Input records:
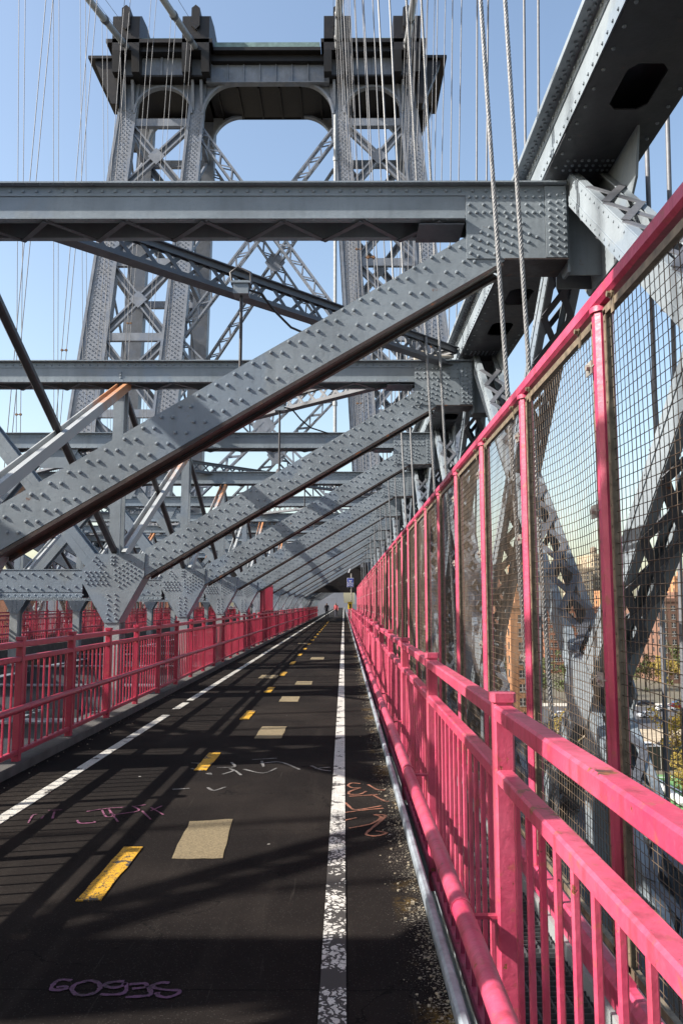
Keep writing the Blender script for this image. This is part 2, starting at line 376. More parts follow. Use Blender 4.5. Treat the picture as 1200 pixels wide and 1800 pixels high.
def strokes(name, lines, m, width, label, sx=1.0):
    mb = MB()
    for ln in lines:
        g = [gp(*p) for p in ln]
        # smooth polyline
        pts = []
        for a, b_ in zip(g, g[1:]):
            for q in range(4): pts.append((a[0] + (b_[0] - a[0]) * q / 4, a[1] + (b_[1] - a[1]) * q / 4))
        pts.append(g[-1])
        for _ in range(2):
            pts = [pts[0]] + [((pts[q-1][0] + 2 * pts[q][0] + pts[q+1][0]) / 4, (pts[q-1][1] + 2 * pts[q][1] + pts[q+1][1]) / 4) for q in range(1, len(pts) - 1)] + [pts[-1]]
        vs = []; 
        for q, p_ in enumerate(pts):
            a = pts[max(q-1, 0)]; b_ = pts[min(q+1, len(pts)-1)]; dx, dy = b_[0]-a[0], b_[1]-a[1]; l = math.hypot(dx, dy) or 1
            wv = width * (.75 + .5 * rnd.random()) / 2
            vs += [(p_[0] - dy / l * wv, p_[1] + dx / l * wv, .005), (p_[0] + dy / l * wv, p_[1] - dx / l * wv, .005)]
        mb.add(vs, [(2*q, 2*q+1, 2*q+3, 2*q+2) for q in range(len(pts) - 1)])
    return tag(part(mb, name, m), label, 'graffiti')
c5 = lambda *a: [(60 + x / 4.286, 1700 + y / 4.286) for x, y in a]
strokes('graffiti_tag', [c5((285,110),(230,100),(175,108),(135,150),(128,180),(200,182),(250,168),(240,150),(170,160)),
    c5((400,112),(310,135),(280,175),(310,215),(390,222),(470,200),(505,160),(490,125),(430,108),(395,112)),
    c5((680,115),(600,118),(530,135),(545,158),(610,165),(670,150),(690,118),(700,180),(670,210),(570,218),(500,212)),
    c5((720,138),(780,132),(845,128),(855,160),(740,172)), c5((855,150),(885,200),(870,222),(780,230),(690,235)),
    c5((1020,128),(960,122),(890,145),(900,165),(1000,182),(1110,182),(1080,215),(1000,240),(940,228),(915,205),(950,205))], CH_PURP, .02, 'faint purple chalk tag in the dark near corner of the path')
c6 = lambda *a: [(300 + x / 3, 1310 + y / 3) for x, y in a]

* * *

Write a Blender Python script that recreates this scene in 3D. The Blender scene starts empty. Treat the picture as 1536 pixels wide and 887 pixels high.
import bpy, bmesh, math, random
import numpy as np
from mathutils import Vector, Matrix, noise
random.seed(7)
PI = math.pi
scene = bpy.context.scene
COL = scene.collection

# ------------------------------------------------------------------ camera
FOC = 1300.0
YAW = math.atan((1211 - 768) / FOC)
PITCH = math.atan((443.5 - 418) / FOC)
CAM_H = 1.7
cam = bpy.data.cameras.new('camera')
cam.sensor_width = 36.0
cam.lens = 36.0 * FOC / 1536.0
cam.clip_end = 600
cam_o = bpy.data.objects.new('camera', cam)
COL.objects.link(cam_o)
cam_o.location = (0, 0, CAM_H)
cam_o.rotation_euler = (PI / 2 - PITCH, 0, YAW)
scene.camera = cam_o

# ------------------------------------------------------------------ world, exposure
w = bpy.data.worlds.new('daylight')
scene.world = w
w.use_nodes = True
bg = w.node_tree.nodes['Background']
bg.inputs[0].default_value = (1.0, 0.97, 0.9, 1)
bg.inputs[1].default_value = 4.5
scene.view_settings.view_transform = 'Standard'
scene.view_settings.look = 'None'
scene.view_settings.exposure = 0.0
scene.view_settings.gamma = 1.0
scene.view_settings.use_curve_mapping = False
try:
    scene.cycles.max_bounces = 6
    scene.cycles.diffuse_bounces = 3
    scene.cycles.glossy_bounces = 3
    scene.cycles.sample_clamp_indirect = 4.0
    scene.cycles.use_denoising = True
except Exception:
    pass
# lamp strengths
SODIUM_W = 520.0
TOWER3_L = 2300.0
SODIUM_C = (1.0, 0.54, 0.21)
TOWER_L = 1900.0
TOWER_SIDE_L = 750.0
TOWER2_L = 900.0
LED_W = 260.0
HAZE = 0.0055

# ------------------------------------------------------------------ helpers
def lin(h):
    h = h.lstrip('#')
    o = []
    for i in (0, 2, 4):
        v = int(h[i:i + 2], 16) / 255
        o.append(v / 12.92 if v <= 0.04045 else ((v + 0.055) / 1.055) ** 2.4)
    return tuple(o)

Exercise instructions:
Locate the word "picture" in the records and collect each line it appears in.

Response to this task:
Keep writing the Blender script for this image. This is part 2, starting at line 376. More parts follow. Use Blender 4.5. Treat the picture as 1200 pixels wide and 1800 pixels high.
Write a Blender Python script that recreates this scene in 3D. The Blender scene starts empty. Treat the picture as 1536 pixels wide and 887 pixels high.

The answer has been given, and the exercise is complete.